— BEGIN Data shown —
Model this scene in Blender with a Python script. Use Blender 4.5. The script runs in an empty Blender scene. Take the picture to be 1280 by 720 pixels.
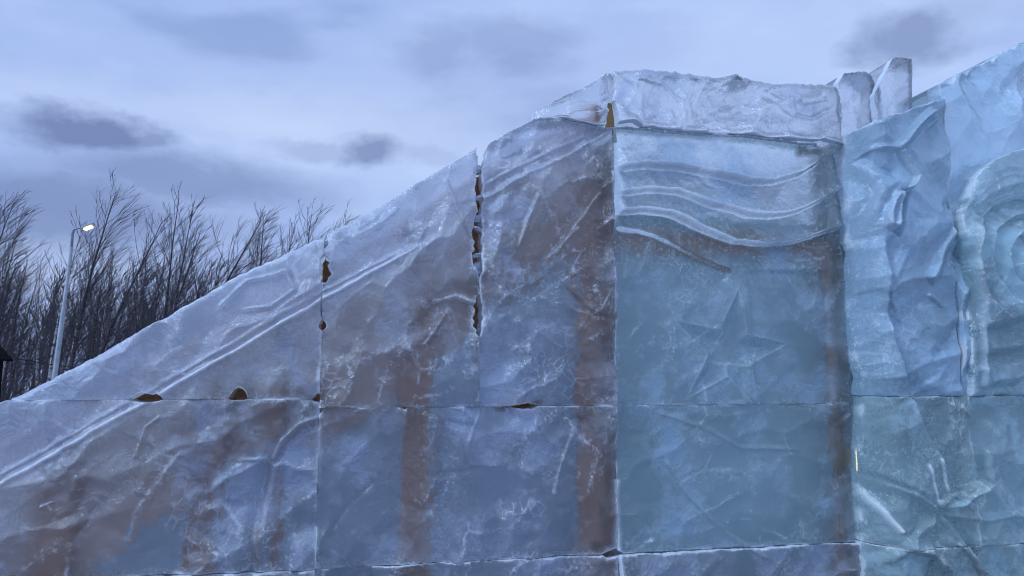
import bpy, math, random
import numpy as np
from mathutils import Vector

R = math.radians
scene = bpy.context.scene
col = scene.collection

# ------------------------------------------------------------------ camera
FPX, PITCH, EYE = 930.0, R(6.6), Vector((0.0, 0.0, 1.6))
cd = bpy.data.cameras.new('camera'); cam = bpy.data.objects.new('camera', cd); col.objects.link(cam)
cd.sensor_width = 36.0; cd.lens = 36.0 * FPX / 1280.0; cd.clip_start = 0.05; cd.clip_end = 3000.0
cam.location = EYE; cam.rotation_euler = (math.pi / 2 + PITCH, 0, 0)
scene.camera = cam

def ray(px, py):
    """world direction through a point of the photograph (1280 x 720), used to take measurements"""
    x, y = (px - 640.0) / FPX, (360.0 - py) / FPX
    c, s = math.cos(PITCH), math.sin(PITCH)
    return Vector((x, c - y * s, s + y * c))

def at(px, py, dist):
    d = ray(px, py)
    return EYE + d * (dist / d.y)

# ------------------------------------------------------------------ sky
world = bpy.data.worlds.new('World'); scene.world = world; world.use_nodes = True
nt = world.node_tree; N = nt.nodes; L = nt.links
N.clear()
def wn(t, **k):
    n = N.new(t)
    for a, b in k.items(): setattr(n, a, b)
    return n
out = wn('ShaderNodeOutputWorld'); bg = wn('ShaderNodeBackground'); L.new(bg.outputs[0], out.inputs[0])
SKY_STRENGTH = 0.1
bg.inputs['Strength'].default_value = SKY_STRENGTH
sky = wn('ShaderNodeTexSky', sky_type='NISHITA', sun_disc=False)
sky.sun_elevation = R(45.0); sky.sun_rotation = R(-118.0); sky.ozone_density = 3.0
tc = wn('ShaderNodeTexCoord')
def vmath(op, a, b=None):
    n = wn('ShaderNodeVectorMath', operation=op)
    for i, v in enumerate((a, b)):
        if v is None: continue
        if isinstance(v, (tuple, list, Vector)): n.inputs[i].default_value = tuple(v)
        else: L.new(v, n.inputs[i])
    return n
def smath(op, a, b=None, clamp=False):
    n = wn('ShaderNodeMath', operation=op, use_clamp=clamp)
    for i, v in enumerate((a, b)):
        if v is None: continue
        if isinstance(v, (int, float)): n.inputs[i].default_value = v
        else: L.new(v, n.inputs[i])
    return n.outputs[0]
def wramp(fac, stops):
    r = wn('ShaderNodeValToRGB'); r.color_ramp.interpolation = 'EASE'
    e = r.color_ramp.elements
    e[0].position, e[0].color = stops[0][0], (*stops[0][1], 1)
    e[1].position, e[1].color = stops[-1][0], (*stops[-1][1], 1)
    for p, c in stops[1:-1]:
        q = e.new(p); q.color = (*c, 1)
    L.new(fac, r.inputs[0]); return r.outputs[0]
def wmix(fac, a, b):
    m = wn('ShaderNodeMix', data_type='RGBA')
    for i, v in ((0, fac), (6, a), (7, b)):
        if isinstance(v, (int, float)): m.inputs[i].default_value = v
        elif isinstance(v, tuple): m.inputs[i].default_value = (*v, 1)
        else: L.new(v, m.inputs[i])
    return m.outputs[2]
D = tc.outputs['Generated']
sep = wn('ShaderNodeSeparateXYZ'); L.new(D, sep.inputs[0])
def wnoise(vec, scale, detail, rough=0.5, dist=0.0, off=(0, 0, 0)):
    v = vmath('ADD', vec, off).outputs[0]
    n = wn('ShaderNodeTexNoise'); n.inputs['Scale'].default_value = scale; n.inputs['Detail'].default_value = detail
    n.inputs['Roughness'].default_value = rough; n.inputs['Distortion'].default_value = dist
    L.new(v, n.inputs['Vector']); return n
streak = wnoise(vmath('MULTIPLY', D, (2.2, 2.2, 6.0)).outputs[0], 1.6, 4, 0.52, 0.0, (7, 2, 1)).outputs[0]
patch = wnoise(vmath('MULTIPLY', D, (3.0, 3.0, 7.5)).outputs[0], 1.1, 3, 0.55, 0.0, (1.4, 4.2, 9)).outputs[0]
veil = wramp(smath('ADD', smath('MULTIPLY', patch, 0.40), smath('MULTIPLY', streak, 0.60)),
             [(0.32, (0.30, 0.42, 0.76)), (0.44, (0.40, 0.54, 0.92)), (0.55, (0.47, 0.62, 0.99)), (0.68, (0.60, 0.75, 1.06))])
# the cloud bank thickens to a deeper blue near the horizon
low = smath('SUBTRACT', 1.0, smath('DIVIDE', smath('MAXIMUM', sep.outputs[2], 0.0), 0.30), True)
veil = wmix(smath('MULTIPLY', smath('POWER', low, 1.5), 0.62), veil, (0.15, 0.20, 0.46))
# separate darker cloudlets: a scatter over the whole sky and the larger ones seen on the day
warp = wnoise(vmath('MULTIPLY', D, (1, 1, 1.6)).outputs[0], 11.0, 4, 0.62).outputs['Color']
Dw = vmath('ADD', D, vmath('MULTIPLY', vmath('SUBTRACT', warp, (0.5, 0.5, 0.5)).outputs[0], (0.11, 0.11, 0.06)).outputs[0]).outputs[0]
dark = smath('MULTIPLY', smath('SUBTRACT', patch, 0.60, True), 2.2, True)
for (cx, cy, rx, ry, k) in [(112, 166, 70, 21, 1.1), (168, 172, 40, 13, 0.8), (468, 190, 46, 20, 0.9), (640, 50, 80, 30, 0.4),
                            (545, 62, 60, 34, 0.4), (1136, 46, 52, 30, 0.8), (235, 225, 150, 34, 0.75),
                            (60, 262, 190, 48, 0.85), (1185, 20, 60, 30, 0.25), (395, 186, 55, 10, 0.35), (560, 195, 50, 12, 0.25)]:
    c = ray(cx, cy).normalized()
    right = Vector((c.y, -c.x, 0)).normalized(); up = right.cross(c)
    v = vmath('SUBTRACT', Dw, tuple(c)).outputs[0]
    a = smath('DIVIDE', vmath('DOT_PRODUCT', v, tuple(right)).outputs['Value'], rx / FPX)
    b = smath('DIVIDE', vmath('DOT_PRODUCT', v, tuple(up)).outputs['Value'], ry / FPX)
    ahead = smath('GREATER_THAN', vmath('DOT_PRODUCT', D, tuple(c)).outputs['Value'], 0.0)
    r2 = smath('ADD', smath('MULTIPLY', a, a), smath('MULTIPLY', b, b))
    g = smath('MULTIPLY', smath('MULTIPLY', smath('SUBTRACT', smath('EXPONENT', smath('MULTIPLY', r2, -0.8)), 0.22, True), 1.6, True), k)
    dark = smath('MAXIMUM', dark, smath('MULTIPLY', g, ahead))
for (cx, cy, rx, ry, k) in [(450, 165, 230, 55, 0.55), (330, 148, 110, 22, 0.5), (60, 118, 120, 24, 0.35), (900, 60, 300, 60, 0.2)]:   # thin places in the cloud
    c = ray(cx, cy).normalized(); right = Vector((c.y, -c.x, 0)).normalized(); up = right.cross(c)
    v = vmath('SUBTRACT', Dw, tuple(c)).outputs[0]
    a = smath('DIVIDE', vmath('DOT_PRODUCT', v, tuple(right)).outputs['Value'], rx / FPX); b = smath('DIVIDE', vmath('DOT_PRODUCT', v, tuple(up)).outputs['Value'], ry / FPX)
    g = smath('MULTIPLY', smath('EXPONENT', smath('MULTIPLY', smath('ADD', smath('MULTIPLY', a, a), smath('MULTIPLY', b, b)), -1.0)), k)
    veil = wmix(smath('MULTIPLY', g, smath('GREATER_THAN', vmath('DOT_PRODUCT', D, tuple(c)).outputs['Value'], 0.0)), veil, (0.60, 0.72, 1.0))
body = wmix(smath('MULTIPLY', dark, 0.85), veil, (0.17, 0.24, 0.47))
lit = vmath('SCALE', body); lit.inputs['Scale'].default_value = 1.0 / SKY_STRENGTH
skymix = wmix(0.94, sky.outputs[0], lit.outputs[0])
L.new(skymix, bg.inputs['Color'])
world.cycles.sampling_method = 'NONE'

# ------------------------------------------------------------------ sun (dusk, behind thick cloud)
sd = bpy.data.lights.new('sun', 'SUN'); sun = bpy.data.objects.new('sun', sd); col.objects.link(sun)
sd.energy = 1.5; sd.angle = R(18); sd.color = (0.54, 0.74, 1.0)
sun.rotation_euler = (R(45), 0, R(-62)); sun.location = (0, 0, 30)

vs = scene.view_settings
vs.view_transform = 'Standard'; vs.look = 'None'; vs.exposure = 0.0; vs.gamma = 1.0; vs.use_curve_mapping = False
cy = scene.cycles
cy.use_denoising = True; cy.max_bounces = 9; cy.transmission_bounces = 9; cy.diffuse_bounces = 3; cy.glossy_bounces = 3
cy.transparent_max_bounces = 8; cy.caustics_refractive = True; cy.caustics_reflective = False
cy.filter_width = 1.0; cy.sample_clamp_indirect = 4.0; cy.blur_glossy = 0.5

# ------------------------------------------------------------------ object helpers
def tag(o, label=None, cat=None, group=None, kind=None):
    if label: o['label'] = label
    if cat: o['category'] = cat
    if group: o['group'] = group
    if kind: o['kind'] = kind
    return o
def empty(name, loc):
    o = bpy.data.objects.new(name, None); o.location = loc; o.empty_display_size = 0.2; col.objects.link(o); return o
def link(name, me, parent=None, loc=(0, 0, 0)):
    """loc is a world position; parents here are never rotated"""
    o = bpy.data.objects.new(name, me); col.objects.link(o)
    w = Vector(loc)
    if parent is not None:
        o.parent = parent
        p, acc = parent, Vector((0, 0, 0))
        while p is not None: acc += p.location; p = p.parent
        w = w - acc
    o.location = w
    return o
def mesh(name, verts, faces, mats, smooth=False):
    me = bpy.data.meshes.new(name); me.from_pydata([tuple(v) for v in verts], [], faces)
    for m in (mats if isinstance(mats, (list, tuple)) else [mats]): me.materials.append(m)
    if smooth: me.polygons.foreach_set('use_smooth', [True] * len(me.polygons))
    me.update(); return me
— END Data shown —
* [What is being asked]: Repeat, word for word and with no pictures, only the lines running from the beginning of the data to the line that contains "return EYE + d * (dist / d.y)".

* [Worked answer]:
Model this scene in Blender with a Python script. Use Blender 4.5. The script runs in an empty Blender scene. Take the picture to be 1280 by 720 pixels.
import bpy, math, random
import numpy as np
from mathutils import Vector

R = math.radians
scene = bpy.context.scene
col = scene.collection

# ------------------------------------------------------------------ camera
FPX, PITCH, EYE = 930.0, R(6.6), Vector((0.0, 0.0, 1.6))
cd = bpy.data.cameras.new('camera'); cam = bpy.data.objects.new('camera', cd); col.objects.link(cam)
cd.sensor_width = 36.0; cd.lens = 36.0 * FPX / 1280.0; cd.clip_start = 0.05; cd.clip_end = 3000.0
cam.location = EYE; cam.rotation_euler = (math.pi / 2 + PITCH, 0, 0)
scene.camera = cam

def ray(px, py):
    """world direction through a point of the photograph (1280 x 720), used to take measurements"""
    x, y = (px - 640.0) / FPX, (360.0 - py) / FPX
    c, s = math.cos(PITCH), math.sin(PITCH)
    return Vector((x, c - y * s, s + y * c))

def at(px, py, dist):
    d = ray(px, py)
    return EYE + d * (dist / d.y)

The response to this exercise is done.